Lucius Quintus Cincinnatus Lamar (1825-1893) was born near Eatonton, Putnam County, Georgia.  The baby’s grandfather, John Lamar, a prominent Georgia attorney and Judge, had given the same elaborate name to his son.  So, technically, our subject was “Lamar, Junior.”  But the father died when our subject was only 8 years old, so the boy grew up to be known as L. Q. C. Lamar in official actions and as Lucius among friends and family.  By, the way, when our subject was ten years old, his uncle, Mirabeau Lamar, migrated to Spanish Texas and became a leader in the campaign for an independent nation of Texas, both in legal debate and on the battlefield.  Like Sam Houston, with whom Mirabeau fought, our subject’s uncle rose to the office of President of the Republic of Texas.

At the age of 16 Lucius Lamar entered Emory College at Oxford, Georgia (not far from Atlanta).  The years at Emory, from 1841 to 1845, made a big impact on our subject’s life.  Emory was a Methodist school and its President was Rev. A. B. Longstreet, “eminent as a lawyer, judge, polemic, educator, and divine.”  It was while Lucius was at Emory that the Methodist Church in America split into Northern and Southern Conferences, the consequence of actions in New England and elsewhere in the northern States by “Wesleyan’s,” who decided to deny membership by anyone who owned a slave.  Rev. Longstreet of Emory was a leader in arranging the secession of southern Methodist churches and the formation of a southern Conference.  But more important than witnessing first hand this historic event, was our subject’s marriage to Rev. Longstreet’s daughter Virginia in 1847.  From this point forward Lamar would be very close to his in-laws and together they would migrate to Mississippi.  Rev. Longstreet moved to Oxford, Mississippi first, in 1849, to “take charge of the State University.”  A few months later Lucius also moved to Oxford and set up a law office.

In 1857 Lucius Lamar, a Democrat, was elected to the Federal House.  He took his seat on December 1.  He was re-elected.  So he witnessed first-hand the sectional political conflict that led to the secession of Mississippi and 6 other southern States.  Realizing that State Secession was appropriate, Lamar resigned his Federal House seat, and on December 12 returned home to Mississippi to be elected as a Delegate to the Mississippi Secession Convention.

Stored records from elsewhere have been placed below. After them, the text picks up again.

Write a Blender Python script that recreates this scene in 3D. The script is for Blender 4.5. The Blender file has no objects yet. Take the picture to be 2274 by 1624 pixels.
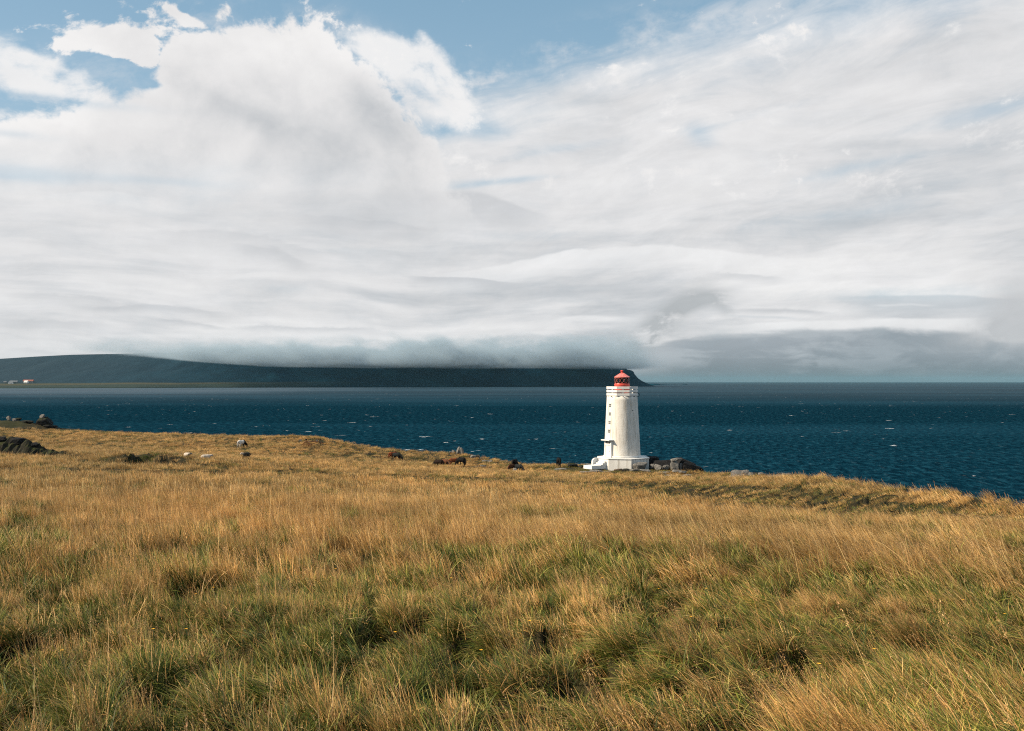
import bpy, bmesh, math, random
import numpy as np
from mathutils import Vector, Matrix

R = math.radians
SC = bpy.context.scene
COL = SC.collection
rng = np.random.default_rng(11)
random.seed(11)

# ------------------------------------------------------------------ camera
EYE = 21.0                      # metres above the sea
FPX, CX, HY = 2211.0, 1136.5, 848.0   # focal length / centre / horizon row of a 2273 px wide view
cam_d = bpy.data.cameras.new('camera'); cam = bpy.data.objects.new('camera', cam_d); COL.objects.link(cam)
cam_d.sensor_width = 36; cam_d.lens = 35.0
cam_d.clip_start = 0.1; cam_d.clip_end = 200000
cam.location = (0, 0, EYE)
cam.rotation_euler = (R(90) + math.atan((HY - 812) / FPX), 0, 0)
SC.camera = cam

# ------------------------------------------------------------------ light
SUN_AZ, SUN_EL = R(-102), R(33)       # azimuth from +Y towards +X
sd = bpy.data.lights.new('sun', 'SUN'); so = bpy.data.objects.new('sun', sd); COL.objects.link(so)
sd.energy = 5.0; sd.angle = R(0.55); sd.color = (1.0, 0.85, 0.65)
_sv = Vector((math.sin(SUN_AZ) * math.cos(SUN_EL), math.cos(SUN_AZ) * math.cos(SUN_EL), math.sin(SUN_EL)))
so.rotation_euler = _sv.to_track_quat('Z', 'Y').to_euler()
so.location = (-40, -20, 60)

vs = SC.view_settings
vs.view_transform = 'Standard'; vs.look = 'None'; vs.exposure = 0.57; vs.gamma = 1.0; vs.use_curve_mapping = False
SC.render.engine = 'CYCLES'
cy = SC.cycles
cy.max_bounces = 6; cy.diffuse_bounces = 1; cy.glossy_bounces = 2; cy.transmission_bounces = 6
cy.transparent_max_bounces = 8; cy.volume_bounces = 1
cy.use_adaptive_sampling = False; cy.filter_width = 1.15
cy.use_denoising = False
try:
    cy.denoiser = 'OPENIMAGEDENOISE'; cy.denoising_prefilter = 'NONE'; cy.denoising_input_passes = 'RGB_ALBEDO_NORMAL'
except Exception:
    pass


# ------------------------------------------------------------------ node helper
class NG:
    """small expression helper over a node tree"""
    def __init__(s, tree):
        s.t = tree; s.n = tree.nodes; s.l = tree.links
    def node(s, typ, **kw):
        n = s.n.new(typ)
        for k, v in kw.items(): setattr(n, k, v)
        return n
    def put(s, sock, v):
        if isinstance(v, bpy.types.NodeSocket): s.l.new(v, sock)
        elif v is not None:
            try: sock.default_value = v
            except Exception: sock.default_value = tuple(v) + (1.0,)
    def m(s, op, a, b=None, c=None, clamp=False):
        n = s.n.new('ShaderNodeMath'); n.operation = op; n.use_clamp = clamp
        s.put(n.inputs[0], a)
        if b is not None: s.put(n.inputs[1], b)
        if c is not None: s.put(n.inputs[2], c)
        return n.outputs[0]
    def add(s, a, b): return s.m('ADD', a, b)
    def sub(s, a, b): return s.m('SUBTRACT', a, b)
    def mul(s, a, b): return s.m('MULTIPLY', a, b)
    def mad(s, a, b, c): return s.m('MULTIPLY_ADD', a, b, c)
    def ss(s, x, lo, hi, a=0.0, b=1.0):
        n = s.n.new('ShaderNodeMapRange'); n.interpolation_type = 'SMOOTHSTEP'
        s.put(n.inputs[0], x); s.put(n.inputs[1], lo); s.put(n.inputs[2], hi); s.put(n.inputs[3], a); s.put(n.inputs[4], b)
        return n.outputs[0]
    def lin(s, x, lo, hi, a=0.0, b=1.0):
        n = s.n.new('ShaderNodeMapRange'); n.interpolation_type = 'LINEAR'; n.clamp = True
        s.put(n.inputs[0], x); s.put(n.inputs[1], lo); s.put(n.inputs[2], hi); s.put(n.inputs[3], a); s.put(n.inputs[4], b)
        return n.outputs[0]
    def sep(s, v):
        n = s.n.new('ShaderNodeSeparateXYZ'); s.put(n.inputs[0], v); return n.outputs
    def comb(s, x, y, z):
        n = s.n.new('ShaderNodeCombineXYZ'); s.put(n.inputs[0], x); s.put(n.inputs[1], y); s.put(n.inputs[2], z); return n.outputs[0]
    def vm(s, op, a, b=None, sc=None):
        n = s.n.new('ShaderNodeVectorMath'); n.operation = op; s.put(n.inputs[0], a)
        if b is not None: s.put(n.inputs[1], b)
        if sc is not None: s.put(n.inputs['Scale'], sc)
        return n.outputs[0]
    def noise(s, v, scale=1.0, detail=4.0, rough=0.5, dist=0.0, lac=2.0, col=False):
        n = s.n.new('ShaderNodeTexNoise'); n.noise_dimensions = '3D'
        s.put(n.inputs['Vector'], v); s.put(n.inputs['Scale'], scale); s.put(n.inputs['Detail'], detail)
        s.put(n.inputs['Roughness'], rough); s.put(n.inputs['Distortion'], dist); s.put(n.inputs['Lacunarity'], lac)
        return n.outputs['Color'] if col else n.outputs[0]
    def mix(s, f, a, b, blend='MIX'):
        n = s.n.new('ShaderNodeMix'); n.data_type = 'RGBA'; n.blend_type = blend; n.clamp_factor = True
        s.put(n.inputs[0], f); s.put(n.inputs[6], a); s.put(n.inputs[7], b)
        return n.outputs[2]
    def ramp(s, x, stops, interp='LINEAR'):
        n = s.n.new('ShaderNodeValToRGB'); n.color_ramp.interpolation = interp
        cr = n.color_ramp
        while len(cr.elements) < len(stops): cr.elements.new(0.5)
        for e, (p, c) in zip(cr.elements, stops):
            e.position = p; e.color = tuple(c) + (1.0,)
        s.put(n.inputs[0], x); return n.outputs[0]

def P4(c): return (c[0], c[1], c[2], 1.0)

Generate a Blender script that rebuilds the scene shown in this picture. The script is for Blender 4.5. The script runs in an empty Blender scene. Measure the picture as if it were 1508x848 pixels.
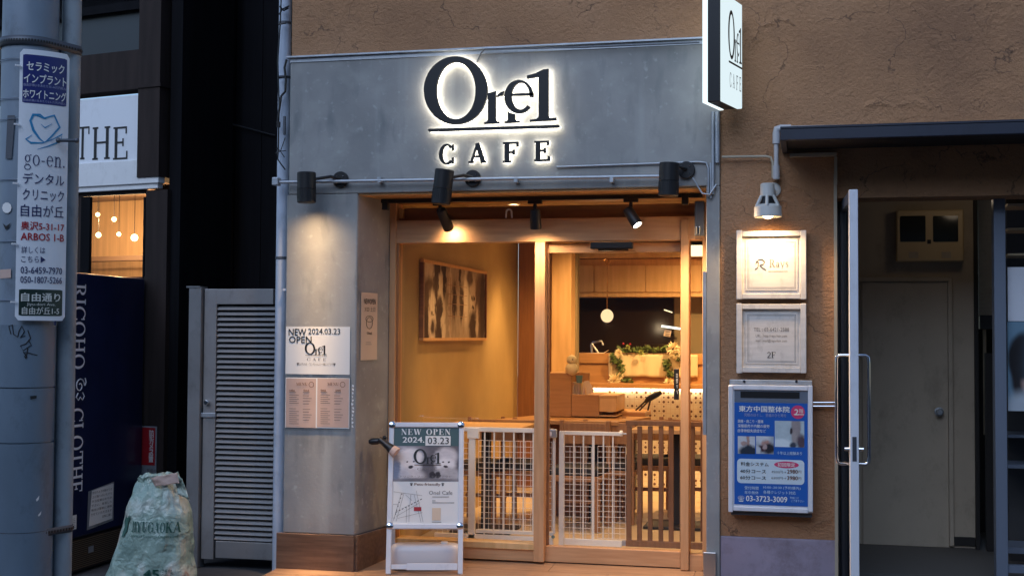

Lamar commanded Confederate troops in early battles in Virginia, but poor health so harmed his effectiveness that his was not a successful military career.  “On the 19th of November, 1862, he was appointed Special Commissioner of the Confederate States to the Empire of Russia,” made the journey successfully to Europe (by way of Mexico), but, by July 1863, hopes for beneficial negotiations had faded, and his mission was recalled.  Accordingly, he sailed to Bermuda and boarded a blockade runner for the trip into Wilmington, North Carolina, arriving safely.

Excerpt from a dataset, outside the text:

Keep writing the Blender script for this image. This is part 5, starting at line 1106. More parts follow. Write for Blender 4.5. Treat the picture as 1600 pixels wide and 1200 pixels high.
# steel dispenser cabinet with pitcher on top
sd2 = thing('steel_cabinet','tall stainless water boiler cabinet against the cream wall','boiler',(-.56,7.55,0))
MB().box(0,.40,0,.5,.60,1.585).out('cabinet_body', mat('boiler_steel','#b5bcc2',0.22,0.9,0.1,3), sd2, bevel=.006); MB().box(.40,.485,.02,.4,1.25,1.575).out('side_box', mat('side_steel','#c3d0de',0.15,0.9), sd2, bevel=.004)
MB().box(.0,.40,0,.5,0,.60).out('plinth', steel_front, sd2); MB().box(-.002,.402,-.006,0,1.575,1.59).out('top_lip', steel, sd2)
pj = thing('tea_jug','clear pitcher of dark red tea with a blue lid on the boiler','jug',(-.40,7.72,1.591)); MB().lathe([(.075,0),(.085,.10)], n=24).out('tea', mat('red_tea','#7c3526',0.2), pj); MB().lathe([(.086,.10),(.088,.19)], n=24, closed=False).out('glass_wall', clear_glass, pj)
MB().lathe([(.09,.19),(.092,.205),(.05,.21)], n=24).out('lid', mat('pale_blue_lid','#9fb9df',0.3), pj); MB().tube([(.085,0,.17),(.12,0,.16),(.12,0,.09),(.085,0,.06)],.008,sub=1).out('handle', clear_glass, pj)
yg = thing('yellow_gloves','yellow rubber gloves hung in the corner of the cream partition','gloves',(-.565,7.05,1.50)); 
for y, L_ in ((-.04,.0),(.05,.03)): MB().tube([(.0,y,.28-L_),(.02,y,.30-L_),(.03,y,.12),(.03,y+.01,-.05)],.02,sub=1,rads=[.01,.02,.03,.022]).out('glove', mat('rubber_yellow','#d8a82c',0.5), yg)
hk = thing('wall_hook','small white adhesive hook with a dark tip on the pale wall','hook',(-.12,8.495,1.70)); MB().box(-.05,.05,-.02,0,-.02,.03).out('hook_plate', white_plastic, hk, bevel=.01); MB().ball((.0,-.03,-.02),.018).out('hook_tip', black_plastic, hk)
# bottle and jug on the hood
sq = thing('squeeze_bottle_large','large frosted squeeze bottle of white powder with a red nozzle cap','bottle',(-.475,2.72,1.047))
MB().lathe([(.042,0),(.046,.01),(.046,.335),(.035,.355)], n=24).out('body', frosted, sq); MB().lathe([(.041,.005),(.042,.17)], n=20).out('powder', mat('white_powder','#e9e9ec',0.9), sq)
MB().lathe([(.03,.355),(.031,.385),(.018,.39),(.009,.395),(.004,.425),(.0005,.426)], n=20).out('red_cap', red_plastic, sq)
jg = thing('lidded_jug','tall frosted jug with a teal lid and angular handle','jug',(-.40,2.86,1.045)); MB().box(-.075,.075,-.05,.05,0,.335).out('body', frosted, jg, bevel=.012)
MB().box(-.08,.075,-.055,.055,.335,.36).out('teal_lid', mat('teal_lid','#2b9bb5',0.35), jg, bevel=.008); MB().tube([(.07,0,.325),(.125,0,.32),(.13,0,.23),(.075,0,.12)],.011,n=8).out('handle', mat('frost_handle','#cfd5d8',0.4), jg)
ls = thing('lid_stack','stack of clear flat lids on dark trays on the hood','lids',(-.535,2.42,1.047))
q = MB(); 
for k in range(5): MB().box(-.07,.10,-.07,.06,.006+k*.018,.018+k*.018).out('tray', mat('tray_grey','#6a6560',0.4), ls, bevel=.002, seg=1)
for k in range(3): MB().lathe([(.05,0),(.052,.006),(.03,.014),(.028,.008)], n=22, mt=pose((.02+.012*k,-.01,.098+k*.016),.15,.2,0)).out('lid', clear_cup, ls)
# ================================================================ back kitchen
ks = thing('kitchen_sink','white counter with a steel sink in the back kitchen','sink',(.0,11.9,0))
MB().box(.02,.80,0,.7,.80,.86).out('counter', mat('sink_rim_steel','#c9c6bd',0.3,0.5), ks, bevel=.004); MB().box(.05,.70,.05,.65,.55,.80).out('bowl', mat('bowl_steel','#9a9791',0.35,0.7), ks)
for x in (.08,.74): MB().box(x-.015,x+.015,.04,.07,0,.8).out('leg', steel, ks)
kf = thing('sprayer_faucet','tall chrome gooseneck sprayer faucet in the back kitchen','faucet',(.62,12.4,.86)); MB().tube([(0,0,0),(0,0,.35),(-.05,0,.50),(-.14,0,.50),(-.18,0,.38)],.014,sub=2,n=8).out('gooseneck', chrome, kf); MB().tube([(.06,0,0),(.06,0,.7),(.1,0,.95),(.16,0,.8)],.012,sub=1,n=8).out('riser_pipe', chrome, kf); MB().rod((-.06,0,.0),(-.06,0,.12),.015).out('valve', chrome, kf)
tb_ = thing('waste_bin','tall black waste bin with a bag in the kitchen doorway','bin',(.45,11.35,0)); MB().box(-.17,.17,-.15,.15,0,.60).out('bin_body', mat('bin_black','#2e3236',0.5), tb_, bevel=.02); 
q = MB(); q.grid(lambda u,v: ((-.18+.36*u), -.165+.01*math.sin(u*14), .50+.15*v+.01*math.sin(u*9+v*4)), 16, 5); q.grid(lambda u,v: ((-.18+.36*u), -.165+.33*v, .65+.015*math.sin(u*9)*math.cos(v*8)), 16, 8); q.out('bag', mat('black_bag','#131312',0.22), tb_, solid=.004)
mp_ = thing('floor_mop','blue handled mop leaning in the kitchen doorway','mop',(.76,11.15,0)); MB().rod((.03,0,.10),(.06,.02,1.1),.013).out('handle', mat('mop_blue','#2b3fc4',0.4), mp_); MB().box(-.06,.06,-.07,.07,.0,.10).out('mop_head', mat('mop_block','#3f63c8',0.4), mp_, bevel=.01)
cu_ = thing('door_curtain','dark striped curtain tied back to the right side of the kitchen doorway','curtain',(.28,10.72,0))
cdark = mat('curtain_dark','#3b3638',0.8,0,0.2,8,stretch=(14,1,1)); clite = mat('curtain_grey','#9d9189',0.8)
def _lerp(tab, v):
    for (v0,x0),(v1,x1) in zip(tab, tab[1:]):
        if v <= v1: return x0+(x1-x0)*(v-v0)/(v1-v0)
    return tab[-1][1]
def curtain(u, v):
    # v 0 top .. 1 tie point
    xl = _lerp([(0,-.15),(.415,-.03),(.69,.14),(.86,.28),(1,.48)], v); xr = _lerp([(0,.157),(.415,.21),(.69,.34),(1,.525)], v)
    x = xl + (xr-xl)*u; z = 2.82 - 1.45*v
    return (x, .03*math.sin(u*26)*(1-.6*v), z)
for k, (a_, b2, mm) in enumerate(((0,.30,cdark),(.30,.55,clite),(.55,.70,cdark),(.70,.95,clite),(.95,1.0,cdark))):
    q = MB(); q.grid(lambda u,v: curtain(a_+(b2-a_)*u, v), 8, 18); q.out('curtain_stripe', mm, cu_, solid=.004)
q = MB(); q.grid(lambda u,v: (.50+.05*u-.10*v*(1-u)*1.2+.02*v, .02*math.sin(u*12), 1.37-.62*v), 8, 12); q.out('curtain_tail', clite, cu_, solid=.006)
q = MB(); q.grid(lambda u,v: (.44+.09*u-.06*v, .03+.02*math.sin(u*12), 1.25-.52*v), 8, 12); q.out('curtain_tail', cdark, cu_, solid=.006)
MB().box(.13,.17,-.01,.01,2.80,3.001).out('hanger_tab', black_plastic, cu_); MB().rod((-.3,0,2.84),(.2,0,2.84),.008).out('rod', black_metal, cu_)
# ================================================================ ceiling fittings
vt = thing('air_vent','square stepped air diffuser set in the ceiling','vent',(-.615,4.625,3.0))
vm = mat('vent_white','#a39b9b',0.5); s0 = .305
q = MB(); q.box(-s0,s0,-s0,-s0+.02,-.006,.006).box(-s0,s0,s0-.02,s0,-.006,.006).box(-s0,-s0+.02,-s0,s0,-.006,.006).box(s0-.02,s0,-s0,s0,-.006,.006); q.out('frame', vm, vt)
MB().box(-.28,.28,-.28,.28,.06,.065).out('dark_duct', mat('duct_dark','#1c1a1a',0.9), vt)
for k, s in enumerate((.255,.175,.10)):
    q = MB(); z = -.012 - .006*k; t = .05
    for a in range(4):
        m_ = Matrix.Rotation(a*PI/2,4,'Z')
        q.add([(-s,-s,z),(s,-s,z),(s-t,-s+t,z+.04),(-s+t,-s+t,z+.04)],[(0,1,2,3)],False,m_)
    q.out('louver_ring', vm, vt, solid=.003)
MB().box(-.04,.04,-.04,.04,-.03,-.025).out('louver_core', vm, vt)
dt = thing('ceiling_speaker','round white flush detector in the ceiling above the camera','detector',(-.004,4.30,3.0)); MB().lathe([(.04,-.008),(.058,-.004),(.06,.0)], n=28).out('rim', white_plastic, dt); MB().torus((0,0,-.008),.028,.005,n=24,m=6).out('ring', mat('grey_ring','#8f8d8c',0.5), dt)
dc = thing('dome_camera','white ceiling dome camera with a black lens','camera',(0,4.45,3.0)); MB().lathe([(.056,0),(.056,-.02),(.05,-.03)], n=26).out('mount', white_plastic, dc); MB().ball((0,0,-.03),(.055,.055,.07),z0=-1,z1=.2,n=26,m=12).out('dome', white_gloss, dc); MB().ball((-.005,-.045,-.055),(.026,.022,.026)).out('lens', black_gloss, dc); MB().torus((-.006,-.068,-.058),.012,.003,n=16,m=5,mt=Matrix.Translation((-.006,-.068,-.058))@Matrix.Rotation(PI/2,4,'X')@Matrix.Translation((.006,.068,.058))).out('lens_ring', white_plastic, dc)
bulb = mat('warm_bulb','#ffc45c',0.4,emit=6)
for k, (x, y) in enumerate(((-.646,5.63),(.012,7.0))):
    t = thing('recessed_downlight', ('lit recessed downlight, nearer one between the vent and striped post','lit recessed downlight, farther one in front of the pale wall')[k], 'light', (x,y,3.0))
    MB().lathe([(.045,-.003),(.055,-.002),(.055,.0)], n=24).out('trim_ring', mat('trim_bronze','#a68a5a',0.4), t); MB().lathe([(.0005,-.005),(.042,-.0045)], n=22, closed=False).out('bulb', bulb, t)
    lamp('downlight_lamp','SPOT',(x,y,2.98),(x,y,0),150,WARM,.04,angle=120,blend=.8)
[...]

We now move forward to August 1872 when Lucius Lamar was nominated by the Democratic Party to be its candidate for the Federal House seat for the District comprised of Oxford and several counties in north-western Mississippi.  Although the Mississippi Republican Party, empowered by Political Reconstruction, held firm power over the State, it had gerrymandered the Federal House representation to ensure all of the other Districts were safe for Republicans.  Democrat Lamar was elected and, on December 1, 1873, became one of the first Democrat Representatives from a southern State in the halls of Congress.  His “eulogy of the late Charles Sumner” before the House on April 28, 1874, cleverly constructed and powerfully and emotionally delivered, endeared him to men from the northern States and served as a springboard to political leadership over his section of the country.

Representative Lamar campaigned hard and long in the Mississippi State elections of 1875 in hopes of overcoming Political Reconstruction and defeating the Mississippi Republican Party.  It was a great success.  Democrats again controlled Mississippi.  Home Rule was achieved.  The Mississippi Legislature elected Lamar to the Federal Senate to fill the next available term, which was to begin in March 1877.  So Representative Lamar, a prominent Democrat leader in the Federal House, became a prominent Democrat leader in the Federal Senate.

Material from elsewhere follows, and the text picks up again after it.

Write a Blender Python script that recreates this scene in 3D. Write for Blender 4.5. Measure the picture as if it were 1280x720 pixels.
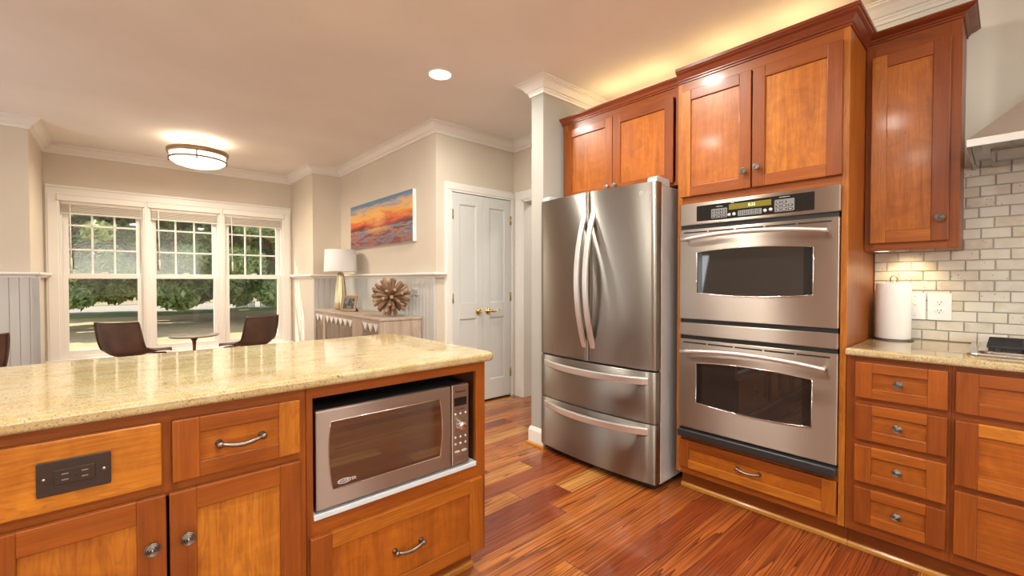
import bpy, bmesh, math, random
import numpy as np
from mathutils import Vector, Matrix, Euler

for o in list(bpy.data.objects): bpy.data.objects.remove(o)
scene = bpy.context.scene
COL = scene.collection
rng = random.Random(11)
PI = math.pi
R = math.radians

# ------------------------------------------------------------------ camera, world, sun, fill lights, exposure
CH = 1.21
cam = bpy.data.cameras.new('camera')
cam.lens = 36.0 * 549.77 / 1280.0
cam.sensor_width = 36.0
cam.clip_start = 0.05
cam.clip_end = 400
camo = bpy.data.objects.new('camera', cam)
COL.objects.link(camo)
camo.location = (0, 0, CH)
camo.rotation_euler = (R(90 - 1.0), 0, R(48.365 - 90))
scene.camera = camo

vs = scene.view_settings
scene.display_settings.display_device = 'sRGB'
vs.view_transform = 'Standard'
try: vs.look = 'None'
except Exception: pass
vs.exposure = 0.12
vs.gamma = 1.0
vs.use_curve_mapping = False

world = bpy.data.worlds.new('sky'); scene.world = world
world.use_nodes = True
wn = world.node_tree.nodes; wl = world.node_tree.links
sky = wn.new('ShaderNodeTexSky')
sky.sky_type = 'NISHITA'
sky.sun_disc = False
sky.sun_elevation = R(45)
sky.sun_rotation = R(-60)
hs = wn.new('ShaderNodeHueSaturation'); hs.inputs['Saturation'].default_value = 0.45
wl.new(sky.outputs[0], hs.inputs['Color']); wl.new(hs.outputs[0], wn['Background'].inputs[0])
wn['Background'].inputs[1].default_value = 0.42

def light(kind, name, loc, energy, color, rot=(0, 0, 0), **kw):
    l = bpy.data.lights.new(name, kind); l.energy = energy; l.color = color
    for k, v in kw.items(): setattr(l, k, v)
    o = bpy.data.objects.new(name, l); COL.objects.link(o)
    o.location = loc; o.rotation_euler = rot
    return o

sd = Vector((0.46, -0.38, -0.80)).normalized()
sun = light('SUN', 'sun', (0, 12, 12), 9.5, (1.0, 0.93, 0.80), angle=R(0.6))
sun.rotation_euler = sd.to_track_quat('-Z', 'Y').to_euler()
WARM = (1.0, 0.97, 0.86)
GOLD = (1.0, 0.85, 0.66)
DAY = (0.90, 0.98, 1.0)
# added fill in a daylight tint, out of view at the rear and left
light('AREA', 'window_daylight_rear', (0.4, -2.9, 1.5), 118, DAY, (R(-115), 0, 0), shape='RECTANGLE', size=2.8, size_y=1.4)
light('AREA', 'window_daylight_left', (-2.9, -1.5, 1.5), 75, DAY, (R(115), 0, R(-90)), shape='RECTANGLE', size=2.2, size_y=1.5)
light('AREA', 'window_daylight_den', (-2.9, 4.3, 1.4), 38, DAY, (R(112), 0, R(-90)), shape='RECTANGLE', size=1.6, size_y=1.5)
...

Upon the election of Democrat Grover Cleveland to Federal President, Senator Lamar was selected to the important Cabinet post of Secretary of the Interior.  He worked that job during an important time in American history throughout Cleveland’s first term, March 1885 to January 1888.  From that job he rose to be a justice in the Federal Supreme Court, a Cleveland nominee.  He died 5 years later, in 1893.

Author Edward Mayes presents his biography of Lucius Lamar within a thorough history of the times in which he lived.  This rewards the reader with two prizes: 1), a find history of the southern States, Mississippi, and Washington, from the 1850’s to the 1880’s, and 2), a sensitive and thoughtful biography of a great man who lived through it and helped to shape its events.

Availability of this Book

Originally published in 1896 in Nashville, AMS Press, Inc. of New York reprinted this book as a hardback book in 1974.  There are more recent reprints as well.  Seek a copy of the AMS hardback or a more recent reprint, or a used paper book.  There is no Kindle edition, but you can get the digital book as a scanned Google e-book.